Brasile ’14: biglietti elettronici made in Naples

Angelo Forgione – C’è un paese nell’hinterland di Napoli, alle spalle dall’aeroporto di Capodichino, dove si producono i passaporti elettronici. È Arzano, dove ha sede la GEP SpA (Global Electronic Passports), un’azienda specializzata nello sviluppo di sistemi operativi anti-contraffazione nata nel 1999, unico centro in Italia capace di realizzarre microprocessori contactless, ovvero chip da inserire nei prodotti: passaporti, appunto, ma anche carte d’identità, smart card e ticket. La GEP è al top anche nel mondo, e sul tetto del pianeta ci è giunta in questi ultimi mesi. La FIFA, infatti, in vista dei Mondiali di calcio in Brasile, si è affidata all’azienda napoletana per evitare la contraffazione dei circa 4 milioni di biglietti per le 64 partite in programma. I ticket realizzati per il torneo hanno due componenti: un chip con antenna Rfid, per l’identificazione a radiofrequenza e un sistema di crittografia che ne impedisce la clonabilità, e una carta di sicurezza che contiene fibrille inserite nella polpa della carta prima della stampa e non dopo come avviene con l’inchiostro.

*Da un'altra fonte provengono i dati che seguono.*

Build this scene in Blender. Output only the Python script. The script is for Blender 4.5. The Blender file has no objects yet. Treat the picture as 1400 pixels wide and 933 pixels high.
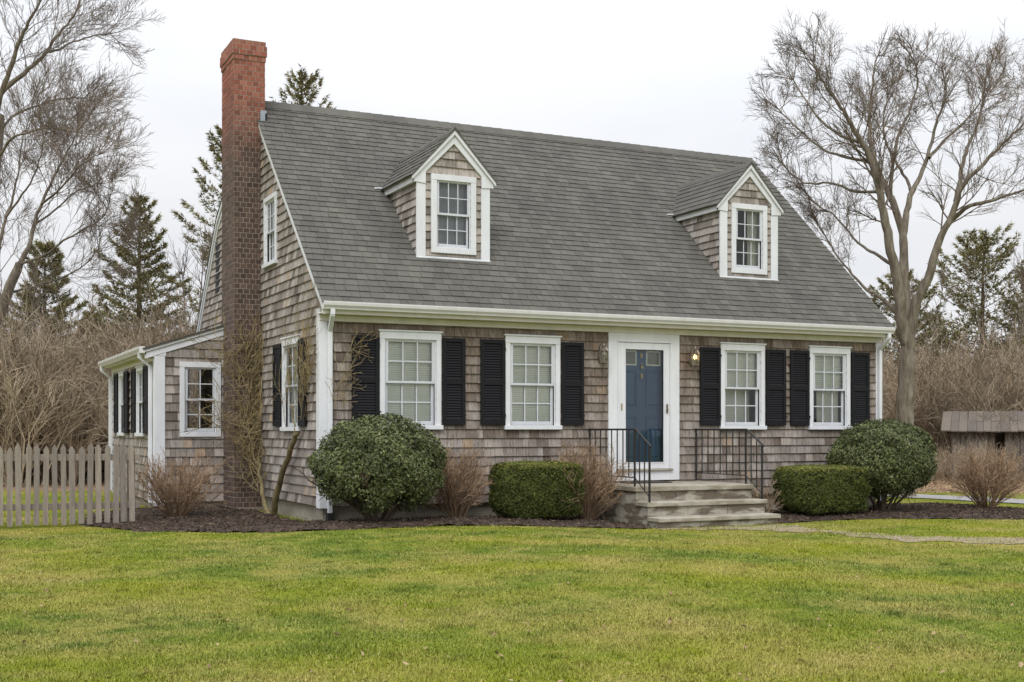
import bpy, math, random
import numpy as np

rng = np.random.default_rng(11)
random.seed(11)
PI = math.pi
SC = bpy.context.scene
COL = SC.collection

# ------------------------------------------------------------------ camera
CAM = np.array([-4.776, -15.706, 1.249])
YAW = math.radians(25.622)
FWD = np.array([math.sin(YAW), math.cos(YAW)])
RGT = np.array([math.cos(YAW), -math.sin(YAW)])
FOC = 1673.0                      # focal length in photograph pixels (1400 wide)
cam_d = bpy.data.cameras.new('camera')
cam_d.sensor_width = 36.0
cam_d.lens = FOC / 1400 * 36
cam_d.shift_y = (588.0 - 466.5) / 1400
cam_d.clip_start = 0.1
cam_d.clip_end = 1500
cam = bpy.data.objects.new('camera', cam_d)
COL.objects.link(cam)
cam.location = CAM
cam.rotation_euler = (PI / 2, 0, -YAW)
SC.camera = cam

# ------------------------------------------------------------------ sky, sun, exposure
SUN_EL, SUN_AZ = math.radians(48), math.radians(215)      # azimuth measured clockwise from +Y
world = bpy.data.worlds.new('World')
SC.world = world
world.use_nodes = True
wn, wl = world.node_tree.nodes, world.node_tree.links
for n in list(wn):
    wn.remove(n)
w_out = wn.new('ShaderNodeOutputWorld')
w_bg = wn.new('ShaderNodeBackground'); w_bg.inputs['Strength'].default_value = 0.10
sky = wn.new('ShaderNodeTexSky'); sky.sky_type = 'NISHITA'; sky.sun_disc = False
sky.sun_elevation = SUN_EL; sky.sun_rotation = SUN_AZ
hsv = wn.new('ShaderNodeHueSaturation'); hsv.inputs['Saturation'].default_value = 0.25
hsv.inputs['Value'].default_value = 1.0
wl.new(sky.outputs['Color'], hsv.inputs['Color'])
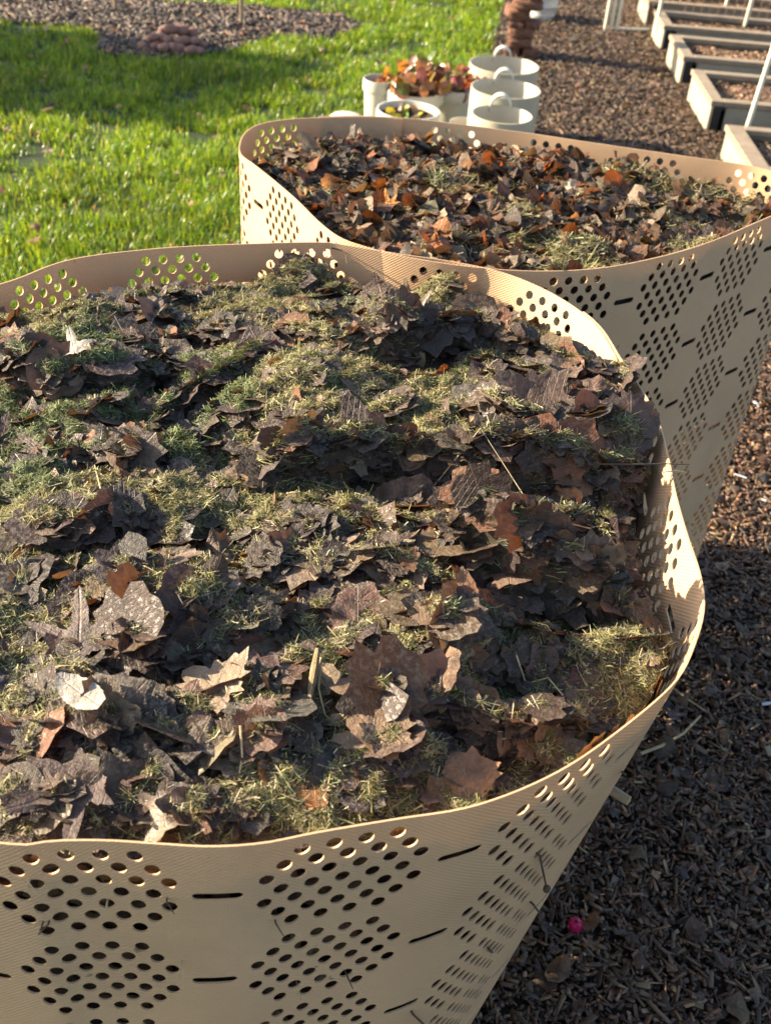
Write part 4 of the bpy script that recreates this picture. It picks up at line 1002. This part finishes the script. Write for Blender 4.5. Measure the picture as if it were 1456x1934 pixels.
M_ROCK = simple('red_rock', (.20, .10, .075), (.30, .17, .13), 22, .8, .6, .006)
M_ROCK2 = simple('flag_rock', (.15, .065, .038), (.30, .14, .085), 22, .85, 1.0, .02)
c0 = at(320, 100); rr = random.Random(4)
for layer, (nn, wx_, zz) in enumerate([(7, .16, .022), (6, .15, .022), (6, .12, .05), (4, .09, .06), (3, .05, .085)]):
    for i in range(nn):
        t = (i + .5) / nn * 2 - 1; yy = [-.10, .02, -.03, .06, .02][layer] + rr.uniform(-.02, .02)
        rock('garden_stone', (c0[0] + .02 + t * wx_ + rr.uniform(-.01, .01), c0[1] + .08 + yy, .004 + zz + rr.uniform(0, .01)), (rr.uniform(.05, .075), rr.uniform(.045, .065), rr.uniform(.035, .05)), M_ROCK, rr.uniform(0, 3), layer * 20 + i,
             'fist sized reddish stone in the low heap on the mulch bed', 'stone', 'red stones heaped on the mulch bed')
p0 = at(976, 112); zc = .004; names = ['bottom', 'second', 'third', 'fourth', 'fifth', 'sixth', 'seventh', 'top']
for i in range(11):
    hgt = rr.uniform(.035, .06); off = rr.uniform(-.02, .02)
    for sd in ((-1, 1) if i % 3 == 0 else (0,)):
        w = rr.uniform(.13, .165) if sd == 0 else rr.uniform(.07, .085)
        rock('stacked_stone', (p0[0] + off * 1.4 + sd * .042, p0[1] + .07 + rr.uniform(-.02, .02), zc + hgt / 2), (w, rr.uniform(.11, .15), hgt * 1.04), M_ROCK2, rr.uniform(-.3, .3), 300 + i * 3 + sd,
             'rough rust coloured flat stone stacked in the pillar behind the tubs', 'stone', 'flat stones stacked in a pillar', 3, .88)
    zc += hgt * .97
c = at(1022, 42); root = empty('metal_bucket', (c[0], c[1] + .06, .004)); tag(root, 'pale ribbed bucket standing beside the stone pillar at the top', 'bucket')
M_ZINC = simple('zinc', (.52, .53, .52), (.62, .63, .62), 20, .45, .2, .001, metal=.3)
mb = MB(); mb.lathe([(.002, .003), (.075, 0), (.08, .03), (.083, .035), (.082, .04), (.088, .08), (.092, .085), (.09, .09), (.096, .14), (.094, .14), (.073, .01)], n=40); mb.build('body', M_ZINC, root, True)
mb = MB(); mb.lathe([(.095, .137), (.1, .138), (.1, .144), (.094, .144)], n=40); mb.build('rim', M_ZINC, root, True)
mb = MB(); mb.lathe([(.001, .122), (.05, .12), (.093, .118)], n=24); mb.build('soil', M_POTSOIL, root, True)

# stakes and small bits on the left bed
M_STAKE = simple('pale_stake', (.30, .22, .13), (.42, .31, .19), 30, .75)
for px, py, w, lab in [(83, 19, .022, 'leftmost short wooden stake in the curved mulch bed'), (220, 26, .022, 'middle wooden stake in the curved mulch bed'), (457, 50, .024, 'rightmost and tallest wooden stake in the curved mulch bed')]:
    p = at(px, py); mb = MB(); mb.box((p[0], p[1], .42), (w, w * .6, .84), random.uniform(-.2, .2), .003); tag(mb.build('wooden_stake', M_STAKE), lab, 'stake', 'stakes in the mulch bed')
m, nt, b = mat_new('blue_scrap'); b.inputs['Base Color'].default_value = (.05, .12, .35, 1)
p = at(376, 94); mb = MB(); mb.box((p[0], p[1], .02), (.03, .02, .018), .4, .004); tag(mb.build('plastic_scrap', m), 'small blue plastic scrap beside the heap of red stones', 'scrap')

# ------------------------------------------------------------------ raised beds
M_CAP = simple('grey_timber_cap', (.20, .155, .11), (.30, .24, .17), 14, .8, .4, .002)
M_BOARD = simple('cream_board', (.34, .31, .235), (.27, .245, .18), 12, .8, .4, .003)
M_BRACK = simple('black_bracket', (.016, .016, .017), (.024, .023, .024), 20, .5)
ordn = ['nearest raised bed, cut off by the lower right of the garden edge', 'second raised bed from the front with a black corner bracket', 'third raised bed from the front, bare brown soil', 'fourth raised bed from the front, beside the wire frame', 'farthest raised bed behind the wire fence']
for k, (y0, y1) in enumerate(bedrows):
    root = empty('raised_bed', (BX0, y0, .004)); tag(root, ordn[k] if k else 'nearest raised bed at the right edge with a wide pale end board', 'raised bed', 'raised garden beds')
    D = y1 - y0; H = BH - .004; cw = .06 if k else .075; x0 = 0 if k else -.005
    mb = MB(); mb.box((x0 + .008 + .010, D / 2, (H - .018) / 2), (.020, D - .03, H - .018), 0, .002); mb.build('end_board', M_BOARD, root)
    for yy in (.018, D - .018):
        mb = MB(); mb.box((x0 + BW / 2 + .05, yy, (H - .018) / 2), (BW - .06, .020, H - .018), 0, .002); mb.build('side_board', M_BOARD, root)
    for yy in (.010, D - .010):
        mb = MB(); mb.box((x0 + .035, yy, (H - .020) / 2), (.042, .030, H - .020), 0, .002); mb.build('corner_bracket', M_BRACK, root)
    for xx in (1.02,):
        mb = MB(); mb.box((x0 + xx, .004, (H - .022) / 2), (.045, .012, H - .022), 0, .001); mb.build('corner_bracket', M_BRACK, root)
    mb = MB(); mb.box((x0 + cw / 2, D / 2, H - .011), (cw, D, .026), 0, .003); mb.build('cap_rail', M_CAP, root)
    for yy in (.0275, D - .0275):
        mb = MB(); mb.box((x0 + cw + .001 + (BW - cw) / 2, yy, H - .011), (BW - cw, .055, .026), 0, .003); mb.build('cap_rail', M_CAP, root)
    xs = np.linspace(x0 + .03, x0 + BW, 90); yy = np.linspace(.03, D - .03, 26); A, Bm = np.meshgrid(xs, yy, indexing='ij')
    Z = H - .045 + .03 * fbm(A + k * 3, Bm, 9, 4, 90 + k)
    idx = np.arange(90 * 26).reshape(90, 26); Fq = np.stack([idx[:-1, :-1], idx[1:, :-1], idx[1:, 1:], idx[:-1, 1:]], 2).reshape(-1, 4)
    link('soil', raw_mesh('soil', np.stack([A, Bm, Z], 2).reshape(-1, 3), Fq.ravel(), np.full(len(Fq), 4), M_SOIL, True), root)
    n = 2600 if k < 4 else 900; X = BX0 + x0 + .06 + (BW * .5) * rng.random(n); Yc = y0 + .05 + (D - .1) * rng.random(n)
    o = chips('soil_crumbs', X, Yc, 1.1, [(.14, .08, .05), (.24, .14, .08), (.34, .22, .13)], [3, 3, 1], 'brown crumbs of soil in ' + ['the nearest', 'the second', 'the third', 'the fourth', 'the farthest'][k] + ' raised bed', z0=BH - .05, cat='soil')

# diagonal brace boards of the nearest bed's end
M_POLE = simple('white_pole', (.68, .66, .54), (.60, .58, .46), 10, .45)
def pole(a, bpt, r, lab, par=None, group='white poles by the raised beds'):
    mb = MB(); mb.tube([a, (Vector(a) + Vector(bpt)) / 2, bpt], r, 10)
    o = mb.build('pole', M_POLE, par, True)
    if par is None: tag(o, lab, 'pole', group)
    return o
p = at(1408, 243, .12); pole((p[0], p[1], .05), (p[0] + .06, p[1] + .03, .95), .011, 'tall white pole rising from the back corner of the nearest raised bed')
p = at(1243, 30, .15); pole((p[0], p[1], .05), (p[0], p[1], .95), .011, 'white pole at the left back corner of the fourth raised bed')
p = at(1408, 38, .15); pole((p[0], p[1], .05), (p[0] + .02, p[1], .95), .011, 'white pole standing behind the fourth raised bed near the right edge')
p = at(1370, 10, .15); pole((p[0], p[1], .05), (p[0], p[1], .95), .009, 'thin white pole behind the wire fence at the top')

# wire frame gate at the top
fr = at(1150, 62); fr2 = at(1224, 62)
root = empty('wire_gate', (fr[0], fr[1], .004)); tag(root, 'white framed wire mesh gate standing left of the raised beds at the top', 'gate')
W = fr2[0] - fr[0] + .02
for xx in (0, .035, .07): pole((xx - .03, 0, .0), (xx - .03, 0.0, 1.0), .010, None, root).name = 'upright'
mb = MB(); mb.tube([(0, 0, .02), (W, .06, .02)], .010, 8); mb.build('bottom_rail', M_POLE, root, True)
mb = MB(); mb.tube([(0, 0, .98), (W, .06, .98)], .010, 8); mb.build('top_rail', M_POLE, root, True)
M_WIRE = simple('rusty_wire', (.16, .08, .05), (.24, .14, .09), 30, .6)
mb = MB()
for i in range(1, 9): mb.tube([(W * i / 9, .06 * i / 9, .02), (W * i / 9, .06 * i / 9, .98)], .0012, 4)
for j in range(1, 16): mb.tube([(0, 0, .98 * j / 16), (W, .06, .98 * j / 16)], .0012, 4)
mb.build('wire_mesh', M_WIRE, root)
root = empty('wire_fence', (1.40, 7.22, .004)); tag(root, 'rusty wire mesh fence crossing behind the fourth raised bed', 'fence'); FW = 2.4
mb = MB()
for i in range(0, 49): mb.tube([(FW * i / 48, 0, .02), (FW * i / 48, 0, .85)], .0014, 4)
for j in range(1, 15): mb.tube([(0, 0, .06 * j), (FW, 0, .06 * j)], .0014, 4)
mb.build('wire_mesh', M_WIRE, root)
for xx in (0, 1.2, 2.4):
    mb = MB(); mb.tube([(xx, .01, -.003), (xx, .01, .9)], .006, 8); mb.build('post', M_WIRE, root, True)

# ------------------------------------------------------------------ unseen shed added to the left, shaped to cast the lawn shadow
ta = math.tan(SUN_AZ); te = math.tan(SUN_EL) / math.cos(SUN_AZ)
sx = -5.2
yN = 5.83 + ta * 4.76; hN = 4.76 * te / 1.0
yS = 4.66 + ta * 4.27; hS = 4.27 * te
root = empty('shadow_shed', (sx, 0, 0)); tag(root, 'unseen brown timber shed added left of the lawn to cast its shadow', 'shed')
M_SHED = simple('shed_board', (.20, .13, .08), (.28, .19, .12), 6, .8)
V = [(0, yS, 0), (0, yN, 0), (0, yN, hN - .03), (0, yS, hS - .03), (-1.4, yS, 0), (-1.4, yN, 0), (-1.4, yN, hN - .03), (-1.4, yS, hS - .03)]
mb = MB(); mb.add(V, [(0, 1, 2, 3), (5, 4, 7, 6), (4, 0, 3, 7), (1, 5, 6, 2)]); mb.build('walls', M_SHED, root)
mb = MB(); mb.box((-.7, (yN + yS) / 2, (hN + hS) / 2 - .01), (1.46, math.hypot(yN - yS, hN - hS) + .02, .04), 0, .005, rx=math.atan2(hN - hS, yN - yS)); mb.build('roof', simple('felt_roof', (.04, .04, .045), (.06, .06, .06), 40, .9), root)
mb = MB(); mb.box((.013, (yN + yS) / 2, .75), (.024, .6, 1.48), 0, .003); mb.build('door', M_CAP, root)
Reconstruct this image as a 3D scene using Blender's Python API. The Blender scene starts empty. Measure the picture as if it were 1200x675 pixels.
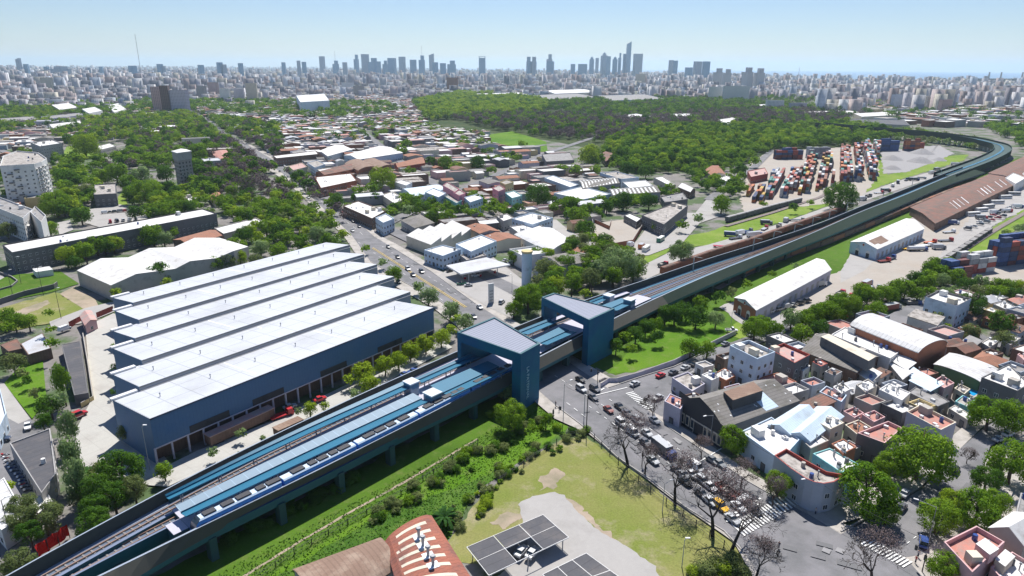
import bpy, math, random
import numpy as np
from mathutils import Vector, Matrix
R=random.Random(11)
SC=bpy.context.scene
COL=SC.collection
F=785.0; CH=100.0; HZ=78.5
PIT=math.atan((337.5-HZ)/F); ROL=math.radians(0.4)
cP,sP=math.cos(PIT),math.sin(PIT); cR,sR=math.cos(ROL),math.sin(ROL)
def P(px,py,z=0.0):
    "point of the real ground (or of height z) that was surveyed at this place of the aerial photograph"
    a=px-600.0; b=337.5-py
    x=a*cR-b*sR; y=a*sR+b*cR
    dy=F*cP+y*sP; dz=-F*sP+y*cP
    t=(z-CH)/dz
    return (x*t,dy*t)
def PD(px,py,D):
    a=px-600.0; b=337.5-py
    x=a*cR-b*sR; y=a*sR+b*cR
    dy=F*cP+y*sP; dz=-F*sP+y*cP
    t=D/dy
    return (x*t,CH+dz*t)
def W(x,y,z=0.0):
    Z=z-CH
    d=y*cP-Z*sP; u=y*sP+Z*cP
    if d<1: return (-9999,-9999)
    a=x/d*F; b=u/d*F
    return (600+a*cR+b*sR, 337.5-(-a*sR+b*cR))
def depth(x,y,z=0): return y*cP-(z-CH)*sP
def inpoly(x,y,pl):
    c=False;n=len(pl);j=n-1
    for i in range(n):
        xi,yi=pl[i];xj,yj=pl[j]
        if (yi>y)!=(yj>y) and x<(xj-xi)*(y-yi)/(yj-yi)+xi: c=not c
        j=i
    return c
# ---------------------------------------------------------------- materials
M={}
def nn(t,k,**kw):
    n=t.nodes.new(k)
    for a,b in kw.items(): setattr(n,a,b)
    return n
def mth(t,op,a,b=None,c=None):
    n=nn(t,'ShaderNodeMath',operation=op)
    for i,v in enumerate((a,b,c)):
        if v is None: continue
        if isinstance(v,(int,float)): n.inputs[i].default_value=v
        else: t.links.new(v,n.inputs[i])
    return n.outputs[0]
def mixc(t,f,a,b,bt='MIX'):
    n=nn(t,'ShaderNodeMix',data_type='RGBA',blend_type=bt)
    for i,v in ((0,f),(6,a),(7,b)):
        if isinstance(v,(int,float)): n.inputs[i].default_value=v
        elif isinstance(v,tuple): n.inputs[i].default_value=(v[0],v[1],v[2],1)
        else: t.links.new(v,n.inputs[i])
    return n.outputs[2]
def noise(t,scale,detail=4,rough=.6,vec=None):
    n=nn(t,'ShaderNodeTexNoise'); n.inputs['Scale'].default_value=scale
    n.inputs['Detail'].default_value=detail; n.inputs['Roughness'].default_value=rough
    if vec is None:
        vec=nn(t,'ShaderNodeNewGeometry').outputs['Position']
    t.links.new(vec,n.inputs['Vector'])
    return n.outputs['Fac']
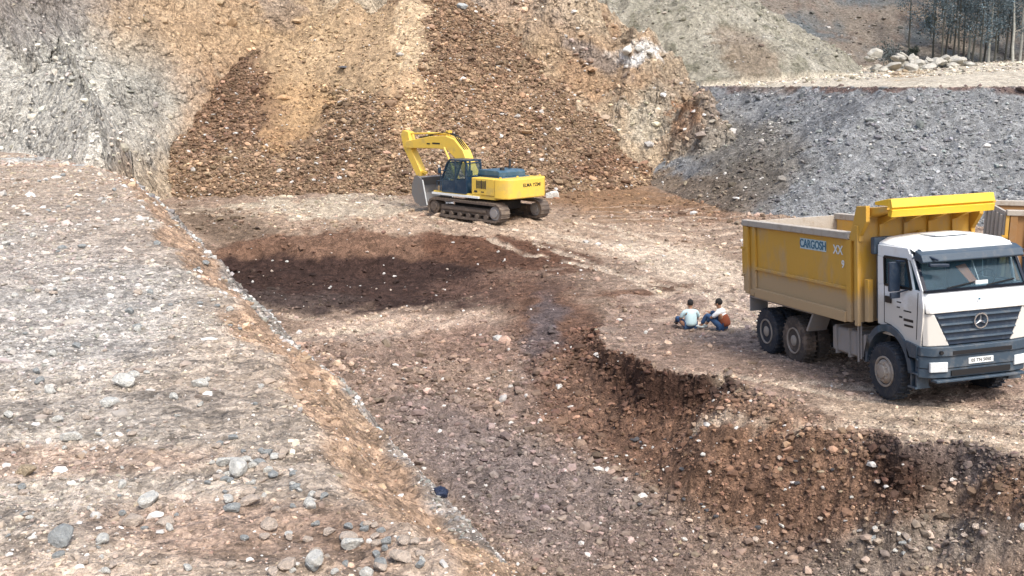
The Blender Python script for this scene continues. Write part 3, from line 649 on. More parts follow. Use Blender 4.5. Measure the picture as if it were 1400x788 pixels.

Le fibrille reagiscono alla lampada ultravioletta e i dati non posso essere letti ad occhio nudo ma solo con un particolare lettore.
28 dipendenti tutti meridionali, di cui 7 donne, fatturato in crescita e una competenza che ha sbaragliato la concorrenza di cinesi e non solo. Cesare Paciello, 42 anni, direttore generale di GEP, dichiara con sicurezza e orgoglio al TG1 (guarda il video): «Noi abbiamo la possibilità di farcela contro chiunque a livello mondiale se portiamo avanti sviluppi innovativi. È la nostra burocrazia a pregiudicare la nostra competitività, ma in quanto a risorse umane siamo quasi imbattibili». Innovazione e eccellenza, tutto nel solco della tradizione napoletana che non muore certo all’ombra dei classici stereotipi di sorta.